*THE PROBLEM*. Retype the data below without altering anything.

──────

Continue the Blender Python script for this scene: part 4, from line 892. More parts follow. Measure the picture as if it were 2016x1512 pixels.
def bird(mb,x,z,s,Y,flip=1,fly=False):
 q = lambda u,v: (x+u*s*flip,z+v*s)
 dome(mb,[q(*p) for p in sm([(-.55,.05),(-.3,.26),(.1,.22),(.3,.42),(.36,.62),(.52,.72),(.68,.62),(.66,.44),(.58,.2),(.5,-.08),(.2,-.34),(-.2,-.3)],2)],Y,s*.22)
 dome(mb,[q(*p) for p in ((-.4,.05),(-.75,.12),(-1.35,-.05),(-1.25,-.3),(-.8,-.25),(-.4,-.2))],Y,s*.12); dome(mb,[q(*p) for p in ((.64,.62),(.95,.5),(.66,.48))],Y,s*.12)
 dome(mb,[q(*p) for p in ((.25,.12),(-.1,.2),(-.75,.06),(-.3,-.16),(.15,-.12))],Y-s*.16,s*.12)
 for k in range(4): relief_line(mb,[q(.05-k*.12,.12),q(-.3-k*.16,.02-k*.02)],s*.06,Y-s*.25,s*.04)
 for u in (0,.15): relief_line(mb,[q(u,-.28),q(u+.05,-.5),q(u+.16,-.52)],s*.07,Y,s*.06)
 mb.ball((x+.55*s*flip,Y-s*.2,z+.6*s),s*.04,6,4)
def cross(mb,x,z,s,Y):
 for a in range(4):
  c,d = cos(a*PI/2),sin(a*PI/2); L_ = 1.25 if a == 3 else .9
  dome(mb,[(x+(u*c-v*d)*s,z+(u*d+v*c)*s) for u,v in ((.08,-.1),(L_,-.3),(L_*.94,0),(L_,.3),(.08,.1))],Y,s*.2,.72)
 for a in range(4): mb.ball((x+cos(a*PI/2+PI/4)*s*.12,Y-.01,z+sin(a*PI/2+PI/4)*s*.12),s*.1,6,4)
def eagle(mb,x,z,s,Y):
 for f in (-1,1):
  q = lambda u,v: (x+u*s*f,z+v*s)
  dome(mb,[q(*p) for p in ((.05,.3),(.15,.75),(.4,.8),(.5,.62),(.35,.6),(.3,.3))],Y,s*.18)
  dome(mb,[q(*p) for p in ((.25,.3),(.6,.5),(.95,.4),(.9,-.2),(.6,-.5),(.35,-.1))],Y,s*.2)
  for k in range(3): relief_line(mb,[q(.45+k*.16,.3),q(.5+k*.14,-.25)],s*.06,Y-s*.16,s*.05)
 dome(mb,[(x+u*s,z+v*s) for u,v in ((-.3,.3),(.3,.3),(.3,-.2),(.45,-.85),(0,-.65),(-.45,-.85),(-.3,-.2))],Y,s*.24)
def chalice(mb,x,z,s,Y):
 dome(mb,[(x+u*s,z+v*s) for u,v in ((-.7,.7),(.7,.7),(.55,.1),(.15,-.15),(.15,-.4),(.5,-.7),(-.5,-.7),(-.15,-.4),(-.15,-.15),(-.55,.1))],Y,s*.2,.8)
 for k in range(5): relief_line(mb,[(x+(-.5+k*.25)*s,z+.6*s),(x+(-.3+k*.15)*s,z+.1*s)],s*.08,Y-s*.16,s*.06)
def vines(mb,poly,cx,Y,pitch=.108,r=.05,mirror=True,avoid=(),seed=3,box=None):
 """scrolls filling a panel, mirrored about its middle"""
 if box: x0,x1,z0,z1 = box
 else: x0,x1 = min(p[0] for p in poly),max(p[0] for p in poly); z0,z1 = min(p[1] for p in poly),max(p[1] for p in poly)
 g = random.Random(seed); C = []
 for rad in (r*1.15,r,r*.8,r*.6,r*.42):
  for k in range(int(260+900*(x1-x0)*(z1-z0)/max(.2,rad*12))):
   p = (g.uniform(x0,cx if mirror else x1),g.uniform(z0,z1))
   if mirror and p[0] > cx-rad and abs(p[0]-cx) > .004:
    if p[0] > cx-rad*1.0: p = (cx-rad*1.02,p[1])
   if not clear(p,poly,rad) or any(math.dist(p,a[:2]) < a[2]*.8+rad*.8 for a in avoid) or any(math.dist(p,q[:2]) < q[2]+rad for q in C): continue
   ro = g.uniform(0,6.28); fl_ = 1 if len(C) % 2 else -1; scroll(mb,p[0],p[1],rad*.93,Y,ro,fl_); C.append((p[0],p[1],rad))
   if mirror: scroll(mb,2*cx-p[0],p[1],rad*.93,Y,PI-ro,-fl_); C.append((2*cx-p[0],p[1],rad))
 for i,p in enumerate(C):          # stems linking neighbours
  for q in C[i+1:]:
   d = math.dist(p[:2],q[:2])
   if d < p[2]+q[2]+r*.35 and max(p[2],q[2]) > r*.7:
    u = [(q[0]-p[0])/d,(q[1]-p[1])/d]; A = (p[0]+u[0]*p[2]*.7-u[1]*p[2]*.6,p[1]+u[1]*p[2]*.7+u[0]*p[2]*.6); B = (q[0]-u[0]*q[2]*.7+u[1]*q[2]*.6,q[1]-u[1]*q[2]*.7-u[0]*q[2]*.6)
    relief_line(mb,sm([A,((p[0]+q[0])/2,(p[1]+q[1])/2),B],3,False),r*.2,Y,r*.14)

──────

*TASK SOLUTION*.
Continue the Blender Python script for this scene: part 4, from line 892. More parts follow. Measure the picture as if it were 2016x1512 pixels.
def bird(mb,x,z,s,Y,flip=1,fly=False):
 q = lambda u,v: (x+u*s*flip,z+v*s)
 dome(mb,[q(*p) for p in sm([(-.55,.05),(-.3,.26),(.1,.22),(.3,.42),(.36,.62),(.52,.72),(.68,.62),(.66,.44),(.58,.2),(.5,-.08),(.2,-.34),(-.2,-.3)],2)],Y,s*.22)
 dome(mb,[q(*p) for p in ((-.4,.05),(-.75,.12),(-1.35,-.05),(-1.25,-.3),(-.8,-.25),(-.4,-.2))],Y,s*.12); dome(mb,[q(*p) for p in ((.64,.62),(.95,.5),(.66,.48))],Y,s*.12)
 dome(mb,[q(*p) for p in ((.25,.12),(-.1,.2),(-.75,.06),(-.3,-.16),(.15,-.12))],Y-s*.16,s*.12)
 for k in range(4): relief_line(mb,[q(.05-k*.12,.12),q(-.3-k*.16,.02-k*.02)],s*.06,Y-s*.25,s*.04)
 for u in (0,.15): relief_line(mb,[q(u,-.28),q(u+.05,-.5),q(u+.16,-.52)],s*.07,Y,s*.06)
 mb.ball((x+.55*s*flip,Y-s*.2,z+.6*s),s*.04,6,4)
def cross(mb,x,z,s,Y):
 for a in range(4):
  c,d = cos(a*PI/2),sin(a*PI/2); L_ = 1.25 if a == 3 else .9
  dome(mb,[(x+(u*c-v*d)*s,z+(u*d+v*c)*s) for u,v in ((.08,-.1),(L_,-.3),(L_*.94,0),(L_,.3),(.08,.1))],Y,s*.2,.72)
 for a in range(4): mb.ball((x+cos(a*PI/2+PI/4)*s*.12,Y-.01,z+sin(a*PI/2+PI/4)*s*.12),s*.1,6,4)
def eagle(mb,x,z,s,Y):
 for f in (-1,1):
  q = lambda u,v: (x+u*s*f,z+v*s)
  dome(mb,[q(*p) for p in ((.05,.3),(.15,.75),(.4,.8),(.5,.62),(.35,.6),(.3,.3))],Y,s*.18)
  dome(mb,[q(*p) for p in ((.25,.3),(.6,.5),(.95,.4),(.9,-.2),(.6,-.5),(.35,-.1))],Y,s*.2)
  for k in range(3): relief_line(mb,[q(.45+k*.16,.3),q(.5+k*.14,-.25)],s*.06,Y-s*.16,s*.05)
 dome(mb,[(x+u*s,z+v*s) for u,v in ((-.3,.3),(.3,.3),(.3,-.2),(.45,-.85),(0,-.65),(-.45,-.85),(-.3,-.2))],Y,s*.24)
def chalice(mb,x,z,s,Y):
 dome(mb,[(x+u*s,z+v*s) for u,v in ((-.7,.7),(.7,.7),(.55,.1),(.15,-.15),(.15,-.4),(.5,-.7),(-.5,-.7),(-.15,-.4),(-.15,-.15),(-.55,.1))],Y,s*.2,.8)
 for k in range(5): relief_line(mb,[(x+(-.5+k*.25)*s,z+.6*s),(x+(-.3+k*.15)*s,z+.1*s)],s*.08,Y-s*.16,s*.06)
def vines(mb,poly,cx,Y,pitch=.108,r=.05,mirror=True,avoid=(),seed=3,box=None):
 """scrolls filling a panel, mirrored about its middle"""
 if box: x0,x1,z0,z1 = box
 else: x0,x1 = min(p[0] for p in poly),max(p[0] for p in poly); z0,z1 = min(p[1] for p in poly),max(p[1] for p in poly)
 g = random.Random(seed); C = []
 for rad in (r*1.15,r,r*.8,r*.6,r*.42):
  for k in range(int(260+900*(x1-x0)*(z1-z0)/max(.2,rad*12))):
   p = (g.uniform(x0,cx if mirror else x1),g.uniform(z0,z1))
   if mirror and p[0] > cx-rad and abs(p[0]-cx) > .004:
    if p[0] > cx-rad*1.0: p = (cx-rad*1.02,p[1])
   if not clear(p,poly,rad) or any(math.dist(p,a[:2]) < a[2]*.8+rad*.8 for a in avoid) or any(math.dist(p,q[:2]) < q[2]+rad for q in C): continue
   ro = g.uniform(0,6.28); fl_ = 1 if len(C) % 2 else -1; scroll(mb,p[0],p[1],rad*.93,Y,ro,fl_); C.append((p[0],p[1],rad))
   if mirror: scroll(mb,2*cx-p[0],p[1],rad*.93,Y,PI-ro,-fl_); C.append((2*cx-p[0],p[1],rad))
 for i,p in enumerate(C):          # stems linking neighbours
  for q in C[i+1:]:
   d = math.dist(p[:2],q[:2])
   if d < p[2]+q[2]+r*.35 and max(p[2],q[2]) > r*.7:
    u = [(q[0]-p[0])/d,(q[1]-p[1])/d]; A = (p[0]+u[0]*p[2]*.7-u[1]*p[2]*.6,p[1]+u[1]*p[2]*.7+u[0]*p[2]*.6); B = (q[0]-u[0]*q[2]*.7+u[1]*q[2]*.6,q[1]-u[1]*q[2]*.7-u[0]*q[2]*.6)
    relief_line(mb,sm([A,((p[0]+q[0])/2,(p[1]+q[1])/2),B],3,False),r*.2,Y,r*.14)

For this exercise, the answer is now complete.